Bérchez Castaño not only reveals himself to be a profound connoisseur of Graeco-Roman literature, but also a passionate lover of literary creation and, therefore, of fiction itself, whether it be that of Ovid or not.

Indice general

Preface 9
Aspectos formales 11
1. Introucción. Exulis haec vox est 15
2. Status quaestionis. Quidium omnino non esse relegatum 25
3. Despedida y travesía. El libro I de Tristezas 45
4. Tomis: locus horribilis 89
5. El clima escítico. Sempter hiems 119
6. Los Tomitanos. Vix sunt homines hoc nomine digni 145
7. La lengua y el poema géticos. Non patria Camena 175
8. Tomis topicalizada. Laeta fere laetus cecini, cano tristia tristis 191
9. La poética innovadora del exilio. La elegía epistolar del exilio 209
10. El arte de la ficción en Ovidio. Magnaque pars mendax operum est et ficta meorum 229
11. Conclusiones 253
12. Bibliografia 263
13. Index nominum 285
14. Index locorum 301
15. Indice de autores modernos 327
16. Indice de fotografías, tablas e illustraciones 333

Notes

1. The contributions of the following scholars merit attention: M. ª C. Álvarez Morán, E.F. Baez Angulo, X. Ballester, V. Cristobal, J.C. Fernández Corte, J. Gómez Pallarés, R. Guarino, R.M. ª Iglesias Montiel, F. Moya del Baño, A. Ramírez de Verger, L. Rivero García, M. Rodríguez Pantoja and A. Ruiz de Elvira. For exhaustive information on research into Ovid by Spanish scholars, see M. von Albrecht, Ovidio: Una introducción, Murcia, 2014, pp. 398-449.

2. Ballester, X., “El geta de Ovidio”, in M.A. Coronel Ramos (ed.), El espacio: ficción y realidad en el mundo clásico, Valencia, 2002, pp. 131-74; Segura Ramos, B., “El destierro de Ovidio: ¿Realidad o ficción?”, Miscelánea de Estudios Filológicos en la jubilación del prof.

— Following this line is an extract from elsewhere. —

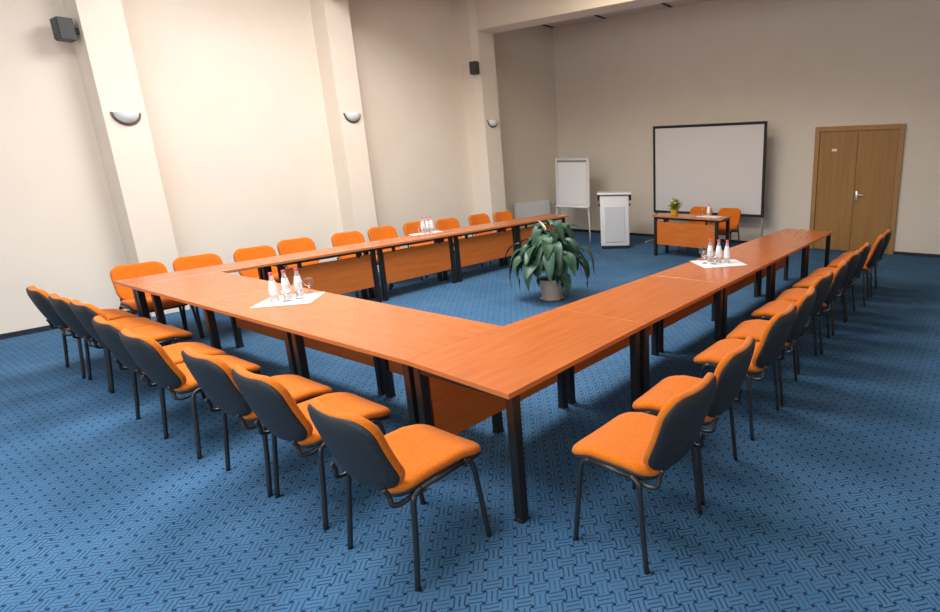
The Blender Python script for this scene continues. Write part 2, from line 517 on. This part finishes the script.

B. Segura Ramos, Sevilla 2010, pp. 135-54. See also Cristobal, V., “Tempestades épicas”, CIF 14, 1988, pp. 125-48 and “Ulises y la Odisea en la literatura latina”, Actas del VIII Congreso Español de Estudios Clásicos, Madrid, 1994, pp. 497-51, and Alvar Ezquerra, A., “Ovid in Exil: Fact or Fiction?”, Annals of Ovidius University Constanta, 2010, pp. 107-26.